[Problem details] Give the data again exactly, from its opening line through the line in which "cam.matrix_world=M" appears.

[Scene modeling code data]

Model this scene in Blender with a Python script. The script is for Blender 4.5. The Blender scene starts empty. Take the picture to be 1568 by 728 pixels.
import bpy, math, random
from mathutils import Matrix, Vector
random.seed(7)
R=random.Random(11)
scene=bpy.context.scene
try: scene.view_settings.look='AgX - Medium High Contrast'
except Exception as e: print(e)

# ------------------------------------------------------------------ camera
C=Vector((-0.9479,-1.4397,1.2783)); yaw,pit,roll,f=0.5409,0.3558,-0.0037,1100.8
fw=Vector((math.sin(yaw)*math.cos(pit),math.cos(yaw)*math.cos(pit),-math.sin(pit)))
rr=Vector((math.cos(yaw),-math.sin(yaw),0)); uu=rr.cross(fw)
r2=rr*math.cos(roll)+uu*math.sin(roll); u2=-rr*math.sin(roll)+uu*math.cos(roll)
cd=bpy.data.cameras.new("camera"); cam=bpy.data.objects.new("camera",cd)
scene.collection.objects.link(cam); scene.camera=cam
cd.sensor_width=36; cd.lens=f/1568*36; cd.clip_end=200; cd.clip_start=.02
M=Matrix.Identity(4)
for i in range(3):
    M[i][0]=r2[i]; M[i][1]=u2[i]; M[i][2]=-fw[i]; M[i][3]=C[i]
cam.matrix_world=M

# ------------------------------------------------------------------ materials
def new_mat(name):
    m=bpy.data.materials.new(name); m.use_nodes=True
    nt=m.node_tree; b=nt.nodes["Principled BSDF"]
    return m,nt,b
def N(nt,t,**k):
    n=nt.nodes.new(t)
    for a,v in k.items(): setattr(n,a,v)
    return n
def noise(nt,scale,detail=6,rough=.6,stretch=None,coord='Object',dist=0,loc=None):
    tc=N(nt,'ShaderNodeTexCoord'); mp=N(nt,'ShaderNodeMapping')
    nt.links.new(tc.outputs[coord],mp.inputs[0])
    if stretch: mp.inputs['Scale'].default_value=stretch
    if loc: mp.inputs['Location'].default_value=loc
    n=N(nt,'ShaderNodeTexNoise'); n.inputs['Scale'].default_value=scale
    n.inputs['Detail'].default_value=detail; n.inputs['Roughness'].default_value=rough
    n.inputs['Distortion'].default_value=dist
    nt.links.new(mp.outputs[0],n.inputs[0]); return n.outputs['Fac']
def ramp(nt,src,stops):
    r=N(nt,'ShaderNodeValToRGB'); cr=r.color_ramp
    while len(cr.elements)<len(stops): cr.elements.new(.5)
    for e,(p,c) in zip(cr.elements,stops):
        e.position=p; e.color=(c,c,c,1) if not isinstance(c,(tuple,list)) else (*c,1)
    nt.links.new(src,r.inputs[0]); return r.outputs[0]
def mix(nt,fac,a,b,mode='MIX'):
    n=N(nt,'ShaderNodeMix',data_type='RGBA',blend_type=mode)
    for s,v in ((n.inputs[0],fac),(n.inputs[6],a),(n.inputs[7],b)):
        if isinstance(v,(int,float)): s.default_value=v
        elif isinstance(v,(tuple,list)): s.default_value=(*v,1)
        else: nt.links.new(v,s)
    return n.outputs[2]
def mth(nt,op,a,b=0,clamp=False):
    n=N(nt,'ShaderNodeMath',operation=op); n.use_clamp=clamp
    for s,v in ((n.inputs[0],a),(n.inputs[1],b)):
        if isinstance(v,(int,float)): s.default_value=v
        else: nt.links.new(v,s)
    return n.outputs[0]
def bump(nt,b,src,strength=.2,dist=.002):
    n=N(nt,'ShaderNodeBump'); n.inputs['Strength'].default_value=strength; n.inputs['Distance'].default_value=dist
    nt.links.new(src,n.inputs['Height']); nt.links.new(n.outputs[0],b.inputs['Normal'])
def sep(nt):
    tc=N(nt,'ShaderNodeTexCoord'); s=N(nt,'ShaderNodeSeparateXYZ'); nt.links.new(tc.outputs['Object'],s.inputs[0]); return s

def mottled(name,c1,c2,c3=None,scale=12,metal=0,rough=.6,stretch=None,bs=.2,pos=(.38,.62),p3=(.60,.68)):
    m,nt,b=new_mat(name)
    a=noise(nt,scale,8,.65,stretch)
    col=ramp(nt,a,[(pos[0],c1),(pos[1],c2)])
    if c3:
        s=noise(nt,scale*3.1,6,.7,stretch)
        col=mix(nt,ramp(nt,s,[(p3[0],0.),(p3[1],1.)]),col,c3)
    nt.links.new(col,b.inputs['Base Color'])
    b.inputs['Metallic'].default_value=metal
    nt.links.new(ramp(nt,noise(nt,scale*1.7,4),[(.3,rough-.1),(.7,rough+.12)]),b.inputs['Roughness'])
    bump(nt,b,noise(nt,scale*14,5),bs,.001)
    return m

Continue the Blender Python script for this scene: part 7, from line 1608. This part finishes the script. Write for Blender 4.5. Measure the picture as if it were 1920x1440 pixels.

[Result]
Model this scene in Blender with a Python script. The script is for Blender 4.5. The Blender scene starts empty. Take the picture to be 1568 by 728 pixels.
import bpy, math, random
from mathutils import Matrix, Vector
random.seed(7)
R=random.Random(11)
scene=bpy.context.scene
try: scene.view_settings.look='AgX - Medium High Contrast'
except Exception as e: print(e)

# ------------------------------------------------------------------ camera
C=Vector((-0.9479,-1.4397,1.2783)); yaw,pit,roll,f=0.5409,0.3558,-0.0037,1100.8
fw=Vector((math.sin(yaw)*math.cos(pit),math.cos(yaw)*math.cos(pit),-math.sin(pit)))
rr=Vector((math.cos(yaw),-math.sin(yaw),0)); uu=rr.cross(fw)
r2=rr*math.cos(roll)+uu*math.sin(roll); u2=-rr*math.sin(roll)+uu*math.cos(roll)
cd=bpy.data.cameras.new("camera"); cam=bpy.data.objects.new("camera",cd)
scene.collection.objects.link(cam); scene.camera=cam
cd.sensor_width=36; cd.lens=f/1568*36; cd.clip_end=200; cd.clip_start=.02
M=Matrix.Identity(4)
for i in range(3):
    M[i][0]=r2[i]; M[i][1]=u2[i]; M[i][2]=-fw[i]; M[i][3]=C[i]
cam.matrix_world=M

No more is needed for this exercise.